This week former President Bill Clinton took an unusual step. He admitted he should not have listened to Robert Rubin and Larry Summers on the subject of deregulating derivatives. In an interview with Jake Tapper, Bill Clinton said:
“On derivatives, yeah I think they were wrong and I think I was wrong to take [their advice] because the argument on derivatives was that these things are expensive and sophisticated and only a handful of investors will buy them and they don’t need any extra protection, and any extra transparency. The money they’re putting up guarantees them transparency,” Clinton told me.
“And the flaw in that argument,” Clinton added, “was that first of all sometimes people with a lot of money make stupid decisions and make it without transparency.”
The statement was poorly timed (way too late), though refreshing. This is especially so given the Bushies’ incessant and ridiculous rants about how they (and no one else) are correct about–well, everything. The extent of their embrace of deregulation and hands-off oversight was without precedent.
Meanwhile, rather than apologize, Dick Cheney adamantly and angrily Rumpelstiltskin-ed his presumed “correctness.” I have to wonder when he will give up the preposterous stance that everything he did was right and everything Obama does deserves his overarching contempt. The Bush administration was correct less than most administrations, whatever the party. We are still paying for their wrongs of both omission and commission. I have repeated the litany many a time, so I won’t do so here (but lying us into Iraq and neglecting Katrina victims are not the half of it, as we all know). Indeed, presidents have been impeached for far less than what they did. But Cheney keeps it up. Imagine a world in which George W. Bush and Dick Cheney apologized to the nation for what they did! Instead, Ole Mr. Buckshot continues to hype his false claims that Obama is either nationalizing the banks or giving another bailout, both of which are so false you wonder how they cam make the claims with a straight face.
My point is this: In the ability to self-reflect and self-appraise, Dems outshine GOPhers every time. Spin is a part of politics, but lying should not be. Nor should be constant obstruction. But the GOP leadership, and too many of its members in Congress and along K Street, continue to lie without shame, to feed at the public trough without guilt, and to know nothing and do nothing without embarrassment. It’s time for more GOP folk to apologize for leading us astray. What’s the chance of that happening?
Not only has John McCain nothing to say about all of his many mistakes, he has doubled-own on them, even upping the ante. Today, Crooks and Liars blog captured his omnipresent pathetic lie-fest best when it used the Dan Hicks song line: How Can I miss you when you won’t go away here.

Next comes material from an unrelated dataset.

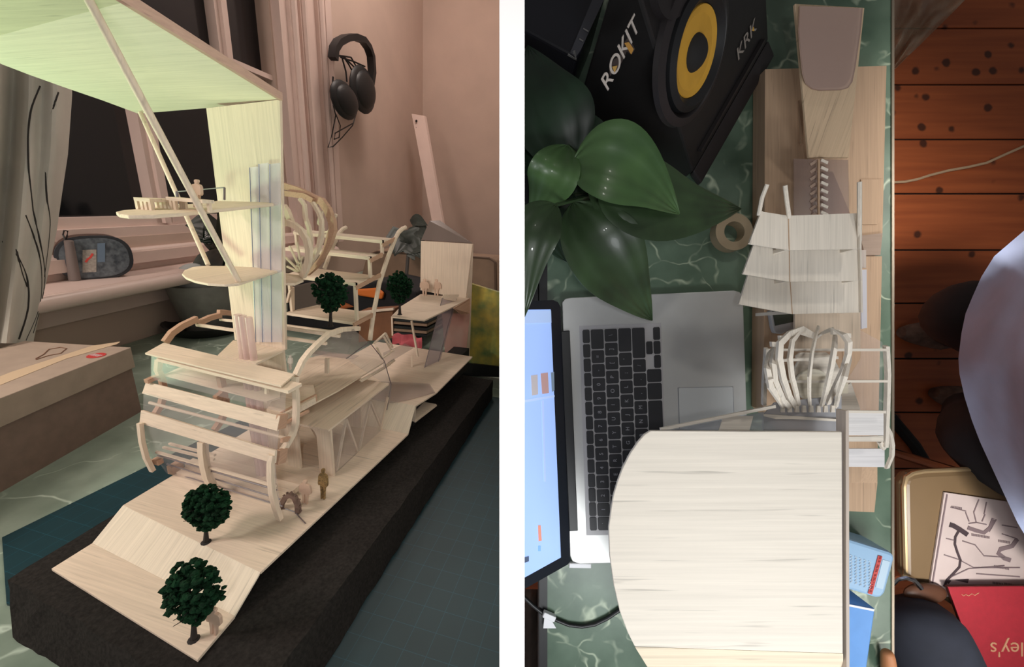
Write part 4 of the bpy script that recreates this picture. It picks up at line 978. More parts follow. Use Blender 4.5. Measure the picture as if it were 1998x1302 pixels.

Meanwhile, such courageous folks as Andrew Sullivan, David Frum and Kathleen Parker have been the point guards on sorely needed Republican rhetoric reform away from the lowest common denominator. They haven’t exactly apologized for their party. But, frankly, they shouldn’t have to. They, at least, have tried to get the party honchos to dial back the extreme rhetoric and fibs. For example, we all know about David Frum’s recent foray into GOP banishment. Last fall Parker she wrote this column identifying some of the wayward ways of the current Republican leadership in Congress, including, as she writes “pandering to America’s inner simpleton.”
This week, Kathleen Parker, tried to dial back the GOP and its unofficially sanctioned (but wink-winked supported) “Tea Parties” from their repugnant flirtation with violent rhetoric. (More on this subject later this week). Trouble is GOP leaders and talking heads have been part of the problem. This (honesty on Parker’s part) has earned the recent recipient of the Pulitzer the bitter condemnation of many a GOPher. Where is their shame? Sullivan, Frum Parker, however we disagree with them on many issues, have shown some real courage. And it’s about time more in the GOP did.